Artyom Zhizhkin, musician

Artyom Zhizhkin, 16, was accepted at Musical School #1841 (named for Galina Vishnevskaya) on one condition: he had to take up the oboe, and only the oboe. It seems that Zhizhkin’s first teacher, Yevgeny Komarov, tested Zhizhkin’s breathing and labial skills and realized he was ideally suited for this melancholy-sounding instrument.

Komarov’s clairvoyance paid off. After two years at School #1841, Zhizhkin was already touring Russia, performing concerts with the school orchestra. The oboe is not usually an instrument known for its solo performances, but Zhizhkin notes that “all the great composers wrote something for the oboe, including Tchaikovsky, Mozart and Hayden.”

But the endless touring wore Zhizhkin down, which he confessed to Russia’s eldest master of oboe reeds, Alexander Ananyin, 88. The sympathetic Ananyin called his “younger” friend, the 84-year-old Ivan Pushechnikov, who strongly encouraged Zhizhkin to enter the Moscow prestigious music college named for composer Alfred Shnitke, at which Pushechnikov taught. Zhizhkin followed their advice and his success soon followed.

In 1999 Artyom won his first important contest in Moscow: 1st place at the competition, Young Talents of Moscow. In April 2001 he made the first important step in what promises to be a brilliant international musical career: he won 2nd place at the Fifth International Contest of Performers of Brass and Percussion Instruments in Togliatti. The international jury singled out Zhizhkin’s interpretation of Alessandro Marcello’s “Concert for Oboe with String Orchestra in D Minor” as the best performance of the contest. After just two years of work under Pushechnikov, Zhizhkin is now preparing nine new compositions to perform at the upcoming New Names Contest next spring.

Interestingly, nothing augured a musical talent in this rather boisterous, if not rambunctious boy, Zhizhkin’s mother Natasha recalled. “Today, he is ready to play the oboe 24 hours a day,” she said. “But when he was 12, Artyom was supposed to simply accompany his younger sisters Tanya and Lena during some musical tests.” The sisters have since given up music for dance, but now the whole family is marshalling their resources to further Artyom’s career.

“The prize money he received in Togliatti—R2,500 (less than $100) was not even enough to cover his transportation costs,” his mother confessed. His father Vladimir is a former engineer-turned trader who now earns $650-700 a month. Much better than the average engineer’s salary in Russia, but hardly enough to fully “sponsor” a future musical star.

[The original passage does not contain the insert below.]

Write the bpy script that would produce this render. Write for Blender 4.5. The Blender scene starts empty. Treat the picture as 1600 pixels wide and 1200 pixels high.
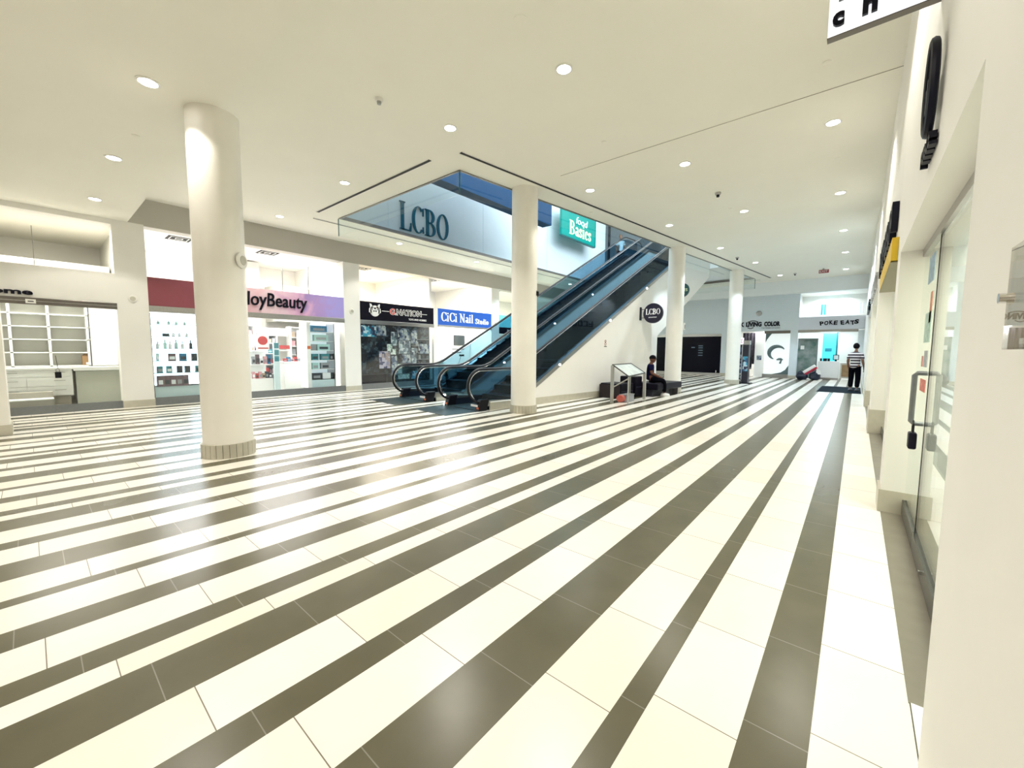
import bpy, bmesh, math, random
from mathutils import Vector, Matrix
from math import sin, cos, pi, radians as rad
random.seed(7)
C = bpy.context.scene.collection
S = bpy.context.scene

# ---------------------------------------------------------------- camera
cam_d = bpy.data.cameras.new('camera'); cam = bpy.data.objects.new('camera', cam_d); C.objects.link(cam)
cam_d.sensor_width = 36; cam_d.lens = 636.5486 * 36 / 1600; cam_d.clip_start = .02; cam_d.clip_end = 200
YAW, PIT, ROL = rad(40.1298), rad(4.72496), rad(.37218)
_f = Vector((-sin(YAW) * cos(PIT), cos(YAW) * cos(PIT), -sin(PIT)))
_r = Vector((cos(YAW), sin(YAW), 0)); _u = _r.cross(_f)
_rr = _r * cos(ROL) + _u * sin(ROL); _uu = _u * cos(ROL) - _r * sin(ROL)
cam.matrix_world = Matrix(((_rr.x, _uu.x, -_f.x, 0), (_rr.y, _uu.y, -_f.y, 0), (_rr.z, _uu.z, -_f.z, 1.403), (0, 0, 0, 1)))
S.camera = cam
# ---------------------------------------------------------------- world, exposure
S.view_settings.view_transform = 'Standard'; S.view_settings.look = 'None'
S.view_settings.gamma = 1; S.view_settings.use_curve_mapping = False
S.view_settings.exposure = 0.88
wd = bpy.data.worlds.new('world'); S.world = wd; wd.use_nodes = True
wd.node_tree.nodes['Background'].inputs[0].default_value = (.8, .88, 1, 1)
wd.node_tree.nodes['Background'].inputs[1].default_value = .25
LAMP_W = 85          # one downlight
SHOP_W = .8         # multiplier of the shop lights
def area(name, loc, size, watts, col=(1, 1, 1), rot=(0, 0, 0), sy=None, parent=None, spread=None, disk=False):
    l = bpy.data.lights.new(name, 'AREA'); l.energy = watts; l.color = col; l.size = size
    if disk: l.shape = 'DISK'
    if sy: l.shape = 'RECTANGLE'; l.size_y = sy
    if spread: l.spread = spread
    o = bpy.data.objects.new(name, l); C.objects.link(o); o.location = loc; o.rotation_euler = rot
    if parent: o.parent = parent; o.location = Vector(loc) - wl(parent)
    return o
# upper hall: cool area lights added out of view to light its wall and opening
area('upper_hall_fill', (-7.2, 11, 10.6), 6, 1250, (.80, .93, 1), (0, rad(25), 0), sy=20)
area('upper_hall_fill', (-5.2, 12, 9.0), 3, 430, (.80, .93, 1), (0, rad(75), 0), sy=18)

# ---------------------------------------------------------------- materials
def nd(t, k, **kw):
    n = t.nodes.new(k)
    for a, b in kw.items(): setattr(n, a, b)
    return n
MATS = {}
def pm(name, col, rough=.5, metal=0, spec=.5, var=.0, scale=6, bump=0, emit=0, ecol=None):
    m = bpy.data.materials.new(name); m.use_nodes = True; t = m.node_tree; b = t.nodes['Principled BSDF']
    b.inputs['Roughness'].default_value = rough; b.inputs['Metallic'].default_value = metal
    b.inputs['Specular IOR Level'].default_value = spec
    if emit:
        b.inputs['Emission Color'].default_value = (*(ecol or col), 1); b.inputs['Emission Strength'].default_value = emit
    tc = nd(t, 'ShaderNodeTexCoord'); nz = nd(t, 'ShaderNodeTexNoise'); nz.inputs['Scale'].default_value = scale
    nz.inputs['Detail'].default_value = 4
    t.links.new(tc.outputs['Object'], nz.inputs['Vector'])
    r = nd(t, 'ShaderNodeValToRGB'); v = max(var, .01)
    r.color_ramp.elements[0].color = (*[max(0, c * (1 - v)) for c in col], 1); r.color_ramp.elements[0].position = .3
    r.color_ramp.elements[1].color = (*[min(1, c * (1 + v)) for c in col], 1); r.color_ramp.elements[1].position = .7
    t.links.new(nz.outputs['Fac'], r.inputs['Fac']); t.links.new(r.outputs['Color'], b.inputs['Base Color'])
    if bump:
        bp = nd(t, 'ShaderNodeBump'); bp.inputs['Strength'].default_value = bump; bp.inputs['Distance'].default_value = .01
        n2 = nd(t, 'ShaderNodeTexNoise'); n2.inputs['Scale'].default_value = scale * 12
        t.links.new(tc.outputs['Object'], n2.inputs['Vector']); t.links.new(n2.outputs['Fac'], bp.inputs['Height'])
        t.links.new(bp.outputs['Normal'], b.inputs['Normal'])
    MATS[name] = m; return m
def glassm(name, tint, ior=1.5, rough=0.0, body=0.0):
    m = bpy.data.materials.new(name); m.use_nodes = True; t = m.node_tree; t.nodes.remove(t.nodes['Principled BSDF'])
    out = t.nodes['Material Output']; tr = nd(t, 'ShaderNodeBsdfTransparent'); gl = nd(t, 'ShaderNodeBsdfGlossy')
    tr.inputs[0].default_value = (*tint, 1); gl.inputs['Roughness'].default_value = rough; gl.inputs[0].default_value = (1, 1, 1, 1)
    ge = nd(t, 'ShaderNodeNewGeometry'); m1 = nd(t, 'ShaderNodeMath', operation='MULTIPLY_ADD'); m1.inputs[1].default_value = -2; m1.inputs[2].default_value = 1
    t.links.new(ge.outputs['Backfacing'], m1.inputs[0]); m2 = nd(t, 'ShaderNodeMath', operation='POWER'); m2.inputs[0].default_value = ior; t.links.new(m1.outputs[0], m2.inputs[1])
    fr = nd(t, 'ShaderNodeFresnel'); t.links.new(m2.outputs[0], fr.inputs[0]); mx = nd(t, 'ShaderNodeMixShader')
    t.links.new(fr.outputs[0], mx.inputs[0]); t.links.new(tr.outputs[0], mx.inputs[1]); t.links.new(gl.outputs[0], mx.inputs[2])
    t.links.new(mx.outputs[0], out.inputs[0]); MATS[name] = m; return m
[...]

Artyom dreams of a new oboe. An ebony oboe made in France can cost at least $5,000. But it was all the family could do to scrape together savings and borrowings to buy the young prodigy a Swiss oboe for $2,600. This one needed expensive repairs before the Togliatti event and even now its reeds cost R100 ($3) apiece.

Zhizhkin does his best to keep his expenses as a student low, but his mother worries he may go too far: “We tell him to please eat well at school and not economize on his lunches,” she said. His father said his only worry is “that his talent not be lost. The oboe is a rather rare instrument. Plus, who knows whether he will be sought after in this country of ours. And I don’t want to see him play in underpasses like one of the many street musicians we are seeing now.”

But Pushechnikov suggests there is nothing to worry about on this front. “Artyom is talented in whatever he does and finds time for everything,” Pushechnikov said. “He is good at the piano, at composition ... And when I come to class and see an even row of chairs or neatly bound shades, I know it is Artyom who did it ... As an oboist, he has a great memory and a unique ear. He will grow into a musician who will embellish any world-class orchestra, be it the Bolshoi or the Vladimir Spivakov’s [Russian National] Orchestra.”

“All in all,” Zhizhkin said, “there are usually three oboists in an orchestra: the first and second oboist, and a third, who plays no solos.” The ambitious Artyom obviously has his sights set on the first chair, hoping to someday make a name for himself and follow in the footsteps of the famous Russian oboist, Alexei Utkin. While he admires foreign masters of this unique instrument, Zhizhkin opined that “the Russian school of oboe is more emotionally rich, more soulful,” than other national traditions. It is hard for Westerners who play on an “even level,” he said, “to perform with a huge amplitude of dynamics.”